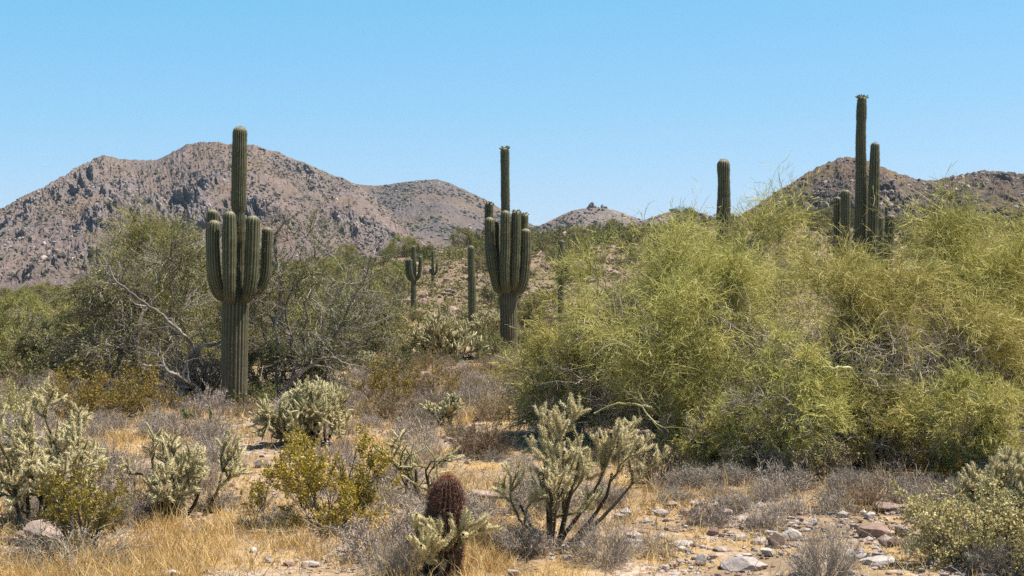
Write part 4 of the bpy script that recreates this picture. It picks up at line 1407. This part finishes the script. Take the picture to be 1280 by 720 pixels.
# low grey twig bushes over the near and middle ground
protos = [mesh_proto('bursage_bush', twig_bush(500 + i, .85, .42, n=(44, 30, 38, 24, 50, 34)[i], c=((8, 8), (6, 7), (7, 6), (6, 6), (7, 8), (5, 8))[i], r0=.0055, rt=(.0021, .0028, .0024, .003, .002, .0026)[i], spread=(1.5, 1.2, 1.8, 1.4, 1.0, 2.2)[i], third=2, wander=.2), M_bursage) for i in range(6)]
pts = scatter(285, 13.9, 40, .78, cond=lambda px, py, x, y: not open_ground(px, py) and not (px > 700 and 20.5 < y < 30))
pts += scatter(44, 41, 84, 1.2, cond=lambda px, py, x, y: 430 < px < 700)
for px, py in ((842, 628), (868, 610), (896, 618), (918, 640), (935, 606), (958, 626), (985, 642), (1000, 612), (1042, 640), (1060, 618), (1085, 632), (1108, 612),
               (1128, 628), (1152, 616), (1172, 640), (1200, 612), (1240, 606), (20, 662), (72, 668), (172, 650), (208, 640), (150, 655), (300, 660), (352, 650),
               (890, 655), (955, 660), (1150, 690), (1240, 716), (600, 650), (655, 690)):
    x, y, z = spot(px, py)
    pts.append((x, y))
copies(protos, [(x, y, RG.uniform(.45, 1.5) if k < len(pts) - 30 else RG.uniform(.4, 1.0)) for k, (x, y) in enumerate(pts)], 'bush', 'low grey twig bushes across the desert floor', 'leafless grey twig bush')

# tan dry bushes
protos = [mesh_proto('dry_tan_bush', twig_bush(520 + i, .8, .45, n=30, c=(7, 7), r0=.005, rt=.0024, spread=1.3, third=2), M_tan) for i in range(3)]
pts = scatter(70, 15, 62, 1.0, cond=lambda px, py, x, y: not open_ground(px, py) and not (px > 690 and 20.0 < y < 30))
pts += scatter(85, 23, 62, .8, cond=lambda px, py, x, y: 380 < px < 660 or px < 60)
copies(protos, [(x, y, RG.uniform(.6, 1.5)) for x, y in pts], 'bush', 'dry tan bushes across the desert floor', 'dry tan bush')

def small_bush(seed, W, H, mat, leaf, nleaf, name='desert_shrub', **kw):
    s, c = creosote(seed, W, H, leaf=leaf, nleaf=nleaf, r0=.02, **kw)
    root = empty(name, (0, 0, 0))
    s.build('stems', M_creobark, root)
    c.build('crown', mat, root)
    return root

# olive and green shrubs of the middle distance
M_shrub = tint_mat('shrub_leaves', [(0, (.075, .080, .026)), (.5, (.145, .145, .05)), (1, (.25, .225, .09))], .7, trans=.2, objvar=1.0)
protos = [small_bush(540 + i, 2.0, 1.25, M_shrub, .055, 2600, spread=1.4, bare=.15, c=(6, 6)) for i in range(4)]
pts = scatter(135, 38, 95, 1.6, cond=lambda px, py, x, y: not (570 < px < 610 and y < 80) and not (612 < px < 660 and y < 58) and not (664 < px < 738))
for px, py in ((604, 434), (622, 440), (566, 438), (660, 436), (580, 428), (536, 442), (500, 446), (472, 440), (610, 452), (655, 458), (520, 460), (446, 452)):
    x, y, z = spot(px, py)
    pts.append((x, y))
pts += scatter(26, 42, 92, 1.5, cond=lambda px, py, x, y: -30 < px < 110)
copies(protos, [(x, y, RG.uniform(.4, .95)) for x, y in pts], 'shrub', 'olive shrubs of the middle distance', 'olive shrub')

# trees and shrubs behind, left of the hill
protos = []
for i in range(3):
    w, cr = dome_tree(560 + i, 4.2, 3.0, nspray=70, nlimb=6, spray=(8, 7, 2), tw=.011, r0=.07, L=.2)
    root = empty('palo_verde_tree', (0, 0, 0))
    w.build('trunk', [M_pvbark, M_bursage], root)
    cr.build('crown', M_hillpv, root)
    protos.append(root)
pts = scatter(34, 44, 75, 2.6, cond=lambda px, py, x, y: 105 < px < 230 or 330 < px < 480 or px < -60)
pts += scatter(80, 62, 200, 3.4, cond=lambda px, py, x, y: (px < 520 and not (y < 152 and 500 < px) and not (-20 < px < 100 and y < 88)) or (y < 85 and RG.uniform() < .45 and not 560 < px < 625 and not 685 < px < 718) or (y > 100 and RG.uniform() < .22 and not 505 < px < 572 and not 685 < px < 718))
copies(protos, [(x, y, RG.uniform(.55, 1.0)) for x, y in pts], 'tree', 'small trees of the far brush', 'feathery green tree')

# scrub on the rocky hill and in the far plain
protos = [small_bush(580 + i, 2.2, 1.4, M_shrub, .11, 900, spread=1.4, bare=.1, c=(5, 5), name='hillside_shrub') for i in range(4)]
pts = scatter(270, 88, 215, 1.5, cond=lambda px, py, x, y: px > 410 and not (px > 755 and py > 318) and not (512 < px < 568 and y < 152) and not (690 < px < 716 and y < 104))
pts += scatter(36, 95, 185, 1.3, cond=lambda px, py, x, y: 740 < px < 1060 and py < 318)
copies(protos, [(x, y, RG.uniform(.5, 1.35)) for x, y in pts], 'shrub', 'shrubs on the rocky hill', 'round hillside shrub')


def low_cover(name, label, n, x0, x1, y0, y1, size, q, lf, seed, cond=None):
    """Brush nobody could count: clumps of small leaves over the far ground."""
    rng = np.random.default_rng(seed)
    y = np.sqrt(rng.uniform(y0 ** 2, y1 ** 2, n))
    x = rng.uniform(x0, x1, n) * y
    if cond is not None:
        k = cond(x, y)
        x, y = x[k], y[k]
        n = len(x)
    z = ground(x, y)
    a = Acc()
    S = rng.lognormal(.0, .4, n) * size
    C = np.stack([x, y, z + S * .35], -1)
    c = np.repeat(C, q, 0) + nrm(rng.normal(size=(n * q, 3))) * (np.repeat(S, q)[:, None] * rng.uniform(.4, 1.05, (n * q, 1)) * np.array([1.1, 1.1, .75]))
    V, F = leaves(c, lf, lf * .6, rng, .2)
    a.add(V, F, np.repeat(np.clip(np.repeat(rng.uniform(.1, .9, n), q) + rng.normal(0, .15, n * q), 0, 1), 4))
    tag(a.build(name, M_shrub), kind='stuff', label=label, cat='brush')
low_cover('far_brush', 'continuous green brush of the far plain', 2600, -.43, .18, 180, 640, .95, 60, .5, 9)
low_cover('plain_ground_cover', 'low olive scrub covering the flat plain at left', 1500, -.45, -.24, 44, 185, .62, 70, .13, 12)
low_cover('hill_ground_cover', 'low green plants covering the rocky hill', 8200, -.13, .4, 82, 230, .5, 36, .18, 10,
          lambda x, y: (fbm(x * .09, y * .09, o=3, seed=14) > -.38) | (x / y > .05))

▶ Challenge
Do not copy the pictures, but repeat every line exactly.

▶ Answer to this task
Write part 4 of the bpy script that recreates this picture. It picks up at line 1407. This part finishes the script. Take the picture to be 1280 by 720 pixels.
# low grey twig bushes over the near and middle ground
protos = [mesh_proto('bursage_bush', twig_bush(500 + i, .85, .42, n=(44, 30, 38, 24, 50, 34)[i], c=((8, 8), (6, 7), (7, 6), (6, 6), (7, 8), (5, 8))[i], r0=.0055, rt=(.0021, .0028, .0024, .003, .002, .0026)[i], spread=(1.5, 1.2, 1.8, 1.4, 1.0, 2.2)[i], third=2, wander=.2), M_bursage) for i in range(6)]
pts = scatter(285, 13.9, 40, .78, cond=lambda px, py, x, y: not open_ground(px, py) and not (px > 700 and 20.5 < y < 30))
pts += scatter(44, 41, 84, 1.2, cond=lambda px, py, x, y: 430 < px < 700)
for px, py in ((842, 628), (868, 610), (896, 618), (918, 640), (935, 606), (958, 626), (985, 642), (1000, 612), (1042, 640), (1060, 618), (1085, 632), (1108, 612),
               (1128, 628), (1152, 616), (1172, 640), (1200, 612), (1240, 606), (20, 662), (72, 668), (172, 650), (208, 640), (150, 655), (300, 660), (352, 650),
               (890, 655), (955, 660), (1150, 690), (1240, 716), (600, 650), (655, 690)):
    x, y, z = spot(px, py)
    pts.append((x, y))
copies(protos, [(x, y, RG.uniform(.45, 1.5) if k < len(pts) - 30 else RG.uniform(.4, 1.0)) for k, (x, y) in enumerate(pts)], 'bush', 'low grey twig bushes across the desert floor', 'leafless grey twig bush')

# tan dry bushes
protos = [mesh_proto('dry_tan_bush', twig_bush(520 + i, .8, .45, n=30, c=(7, 7), r0=.005, rt=.0024, spread=1.3, third=2), M_tan) for i in range(3)]
pts = scatter(70, 15, 62, 1.0, cond=lambda px, py, x, y: not open_ground(px, py) and not (px > 690 and 20.0 < y < 30))
pts += scatter(85, 23, 62, .8, cond=lambda px, py, x, y: 380 < px < 660 or px < 60)
copies(protos, [(x, y, RG.uniform(.6, 1.5)) for x, y in pts], 'bush', 'dry tan bushes across the desert floor', 'dry tan bush')

def small_bush(seed, W, H, mat, leaf, nleaf, name='desert_shrub', **kw):
    s, c = creosote(seed, W, H, leaf=leaf, nleaf=nleaf, r0=.02, **kw)
    root = empty(name, (0, 0, 0))
    s.build('stems', M_creobark, root)
    c.build('crown', mat, root)
    return root

# olive and green shrubs of the middle distance
M_shrub = tint_mat('shrub_leaves', [(0, (.075, .080, .026)), (.5, (.145, .145, .05)), (1, (.25, .225, .09))], .7, trans=.2, objvar=1.0)
protos = [small_bush(540 + i, 2.0, 1.25, M_shrub, .055, 2600, spread=1.4, bare=.15, c=(6, 6)) for i in range(4)]
pts = scatter(135, 38, 95, 1.6, cond=lambda px, py, x, y: not (570 < px < 610 and y < 80) and not (612 < px < 660 and y < 58) and not (664 < px < 738))
for px, py in ((604, 434), (622, 440), (566, 438), (660, 436), (580, 428), (536, 442), (500, 446), (472, 440), (610, 452), (655, 458), (520, 460), (446, 452)):
    x, y, z = spot(px, py)
    pts.append((x, y))
pts += scatter(26, 42, 92, 1.5, cond=lambda px, py, x, y: -30 < px < 110)
copies(protos, [(x, y, RG.uniform(.4, .95)) for x, y in pts], 'shrub', 'olive shrubs of the middle distance', 'olive shrub')

# trees and shrubs behind, left of the hill
protos = []
for i in range(3):
    w, cr = dome_tree(560 + i, 4.2, 3.0, nspray=70, nlimb=6, spray=(8, 7, 2), tw=.011, r0=.07, L=.2)
    root = empty('palo_verde_tree', (0, 0, 0))
    w.build('trunk', [M_pvbark, M_bursage], root)
    cr.build('crown', M_hillpv, root)
    protos.append(root)
pts = scatter(34, 44, 75, 2.6, cond=lambda px, py, x, y: 105 < px < 230 or 330 < px < 480 or px < -60)
pts += scatter(80, 62, 200, 3.4, cond=lambda px, py, x, y: (px < 520 and not (y < 152 and 500 < px) and not (-20 < px < 100 and y < 88)) or (y < 85 and RG.uniform() < .45 and not 560 < px < 625 and not 685 < px < 718) or (y > 100 and RG.uniform() < .22 and not 505 < px < 572 and not 685 < px < 718))
copies(protos, [(x, y, RG.uniform(.55, 1.0)) for x, y in pts], 'tree', 'small trees of the far brush', 'feathery green tree')

# scrub on the rocky hill and in the far plain
protos = [small_bush(580 + i, 2.2, 1.4, M_shrub, .11, 900, spread=1.4, bare=.1, c=(5, 5), name='hillside_shrub') for i in range(4)]
pts = scatter(270, 88, 215, 1.5, cond=lambda px, py, x, y: px > 410 and not (px > 755 and py > 318) and not (512 < px < 568 and y < 152) and not (690 < px < 716 and y < 104))
pts += scatter(36, 95, 185, 1.3, cond=lambda px, py, x, y: 740 < px < 1060 and py < 318)
copies(protos, [(x, y, RG.uniform(.5, 1.35)) for x, y in pts], 'shrub', 'shrubs on the rocky hill', 'round hillside shrub')


def low_cover(name, label, n, x0, x1, y0, y1, size, q, lf, seed, cond=None):
    """Brush nobody could count: clumps of small leaves over the far ground."""
    rng = np.random.default_rng(seed)
    y = np.sqrt(rng.uniform(y0 ** 2, y1 ** 2, n))
    x = rng.uniform(x0, x1, n) * y
    if cond is not None:
        k = cond(x, y)
        x, y = x[k], y[k]
        n = len(x)
    z = ground(x, y)
    a = Acc()
    S = rng.lognormal(.0, .4, n) * size
    C = np.stack([x, y, z + S * .35], -1)
    c = np.repeat(C, q, 0) + nrm(rng.normal(size=(n * q, 3))) * (np.repeat(S, q)[:, None] * rng.uniform(.4, 1.05, (n * q, 1)) * np.array([1.1, 1.1, .75]))
    V, F = leaves(c, lf, lf * .6, rng, .2)
    a.add(V, F, np.repeat(np.clip(np.repeat(rng.uniform(.1, .9, n), q) + rng.normal(0, .15, n * q), 0, 1), 4))
    tag(a.build(name, M_shrub), kind='stuff', label=label, cat='brush')
low_cover('far_brush', 'continuous green brush of the far plain', 2600, -.43, .18, 180, 640, .95, 60, .5, 9)
low_cover('plain_ground_cover', 'low olive scrub covering the flat plain at left', 1500, -.45, -.24, 44, 185, .62, 70, .13, 12)
low_cover('hill_ground_cover', 'low green plants covering the rocky hill', 8200, -.13, .4, 82, 230, .5, 36, .18, 10,
          lambda x, y: (fbm(x * .09, y * .09, o=3, seed=14) > -.38) | (x / y > .05))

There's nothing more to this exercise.